There are more entrepreneurs in India today than at any other time in history, and many are focusing not just on technology and business domains but also social and political empowerment.
“The shift from innovation to actualisation is becoming more and more important, not only for big corporate sector companies but for small traders, tiny manufacturers (including lone home-based workers), street vendors and farm labour. Indian civil society can play a key role in making India a garden of many blooms,” according to SEWA founder Ela Bhatt.
Rita and Umesh Anand, in their book “Inventive Indians,” have documented many of these examples of social entrepreneurship. The balance for emerging economies to strike is between scale and sustainability – many of these can be further enhanced with the use of ICTs.
Innovations need to be put on bigger national and international platforms for replication and scale; one challenge is that many innovators are so absorbed in their immediate local objectives that they would prefer to leave issues of national awareness and policy to others in the innovation ecosystem.
Business and social entrepreneurship can be accelerated in India via more involvement of educational institutes, ICT companies, social investors, and corporate social responsibility initiatives. Some of the academic institutes such as IIM-B have been nurturing startups in their entrepreneurship centres, but the cases are few and far between and more educational institutes need to address entrepreneurship, according to V. Sridhar, author of “The Telecom Revolution in India.”

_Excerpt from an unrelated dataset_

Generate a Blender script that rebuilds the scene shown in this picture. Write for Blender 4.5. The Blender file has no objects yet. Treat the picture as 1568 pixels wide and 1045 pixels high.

Niche areas such as e-education and e-healthcare are areas with lots of potential. “It is time for unleashing the power of mobile broadband to the masses including low-cost Internet Telephony – an operators’ nightmare as voice will become almost free,” Sridhar cautions. Telecom is becoming more and more software centric. In today’s era, content and applications are the important drivers for adoption.
Sridhar identifies notable digital players in India such as OnMobile and IMI Mobile (VAS), Hungama and IndiaGames (digital entertainment) and Flipkart (e-commerce). Start-ups should not just focus on building a web site but look at customers’ pain points in totality and provide an integrated solution.
Lots of government services need the help and support of start-ups to digitally enable them, opening up huge opportunities, advises Sridhar.